A Guide to Finding and Creating Free Website Images

A Guide to Finding and Creating Free Website Images

Images are an integral part of websites. They illustrate content, create visual stimulation, help with branding, assist with page structure and keep the reader engaged as they move down the page. Without them, websites would be dull to look at and visitors would leave in search of more exciting content. However, getting great images is not as easy as it seems. In this post, we’ll look at some tips for finding and creating free images for your website.

Why can’t I use any image?

There are some fantastic images on the internet and life would be so much simpler if we could just copy and paste them into our content. Those images, however, are the property of the people who own the copyright, most of them being professional photographers whose livelihood depends on selling them. Using them without permission robs those highly creative people of an income and is illegal. It’s exactly the same as illegally downloading a movie or music track.

Are there any images I can use?

Luckily, there are lots of images available on the internet which are free to use. However, although they are free in a monetary sense, there may be restrictions on how you use them and conditions about what to do if you do use them.

Free images usually fall into two categories. These are public domain images and Create Commons images. Public domain images are completely free to use. You can use them for any purpose and you can make any alterations to them that you like.

Create Commons images are free to use but come with a licence. There is a range of possible licences, each stipulating the manner in which the image can be used. The main restrictions and conditions are these:

  • Attribution: Some licences stipulate that you must credit the image to the copyright holder on the web page. This is usually done underneath the picture, for example, ‘Image © Cam Raman’.
  • Commercial / Non-Commercial Use: Some photographs have been made available for non-commercial use only. This means you cannot use them for business purposes. So, if you have an e-commerce website, avoid using images that are labelled non-commercial use only. 
  • Derivatives / No Derivatives: Often people like to make changes to images before they put them on their website. Some photographers do not want this to happen, as it could result in an image causing offence, for example, someone may use it to create vicious If you use an image with a No Derivative licence, therefore, you cannot make changes to it without permission from the copyright holder.

Before using any free image, you should carefully check the licence and see what the conditions for use are. You should ensure that you follow those conditions as directed.

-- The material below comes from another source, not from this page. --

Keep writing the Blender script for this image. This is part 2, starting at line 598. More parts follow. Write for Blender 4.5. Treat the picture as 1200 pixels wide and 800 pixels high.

Where can I find free images?

There are lots of free image websites on the internet. However, over the past few years, many have become little more than affiliate channels for ‘paid for’ stock image sites like iStock and Shutterstock. You’ll find a reasonable selection of average looking free images and lots of adverts for professional images.

That said, there are some decent ones out there. Here’s a list of them.

In addition to these, you should also try looking at Flickr which has billions of images, many of which are Creative Commons and most of those only require attribution.

Google is also a great resource as you can filter not only for free images but for specific licence types. Simply click on Images > Tools > Usage Rights and then select the licence type you need. See image below. 

Taking your own photographs

One way to avoid paying for images or dealing with Creative Commons licences is to use your own photographs. This way, you are the copyright holder and can do what you like. It also means the images on your website will be totally original, unlike stock photos which can turn up everywhere. With high-quality cameras in everyone’s pocket these days, it couldn’t be easier – especially with all the free to use editing apps available.

If you do consider using your own images, here are some things to consider:

  • Keep your image size to 72dpi for internet use. Anything bigger could slow your website down.
  • Remember the basics when taking images: keep still, get everything you need in frame and ensure the lighting is right.
  • If taking product photography, try using a cheap lightbox or a solid colour
  • Use the focus square on your phone screen to make sure faces or other focal points are sharp.
  • If possible, use a tripod.
  • Always take a selection of images. There’s always someone with their eyes shut!
  • Use editing software to create interesting effects, crop to size and add text.

Online image creation tools

Besides taking your own photographs, there is a range of excellent online tools you can use to create stunning images and infographics, using vectors, illustrations, clip art, photos and text. Some of these tools are completely free whereas others may offer free and premium services. Some of the most popular tools are Canva, Be Funky, Snappa and Piktochart. You can use some of these tools to create eye catching images for your website and for your social media posts too.

Conclusion

From reading this article, you’ll now have a better understanding of the different types of free images available and the conditions under which their licence allows you to use them. You’ll also have a better understanding of where you can find them, how you can use your own images and what graphic design tools you can use.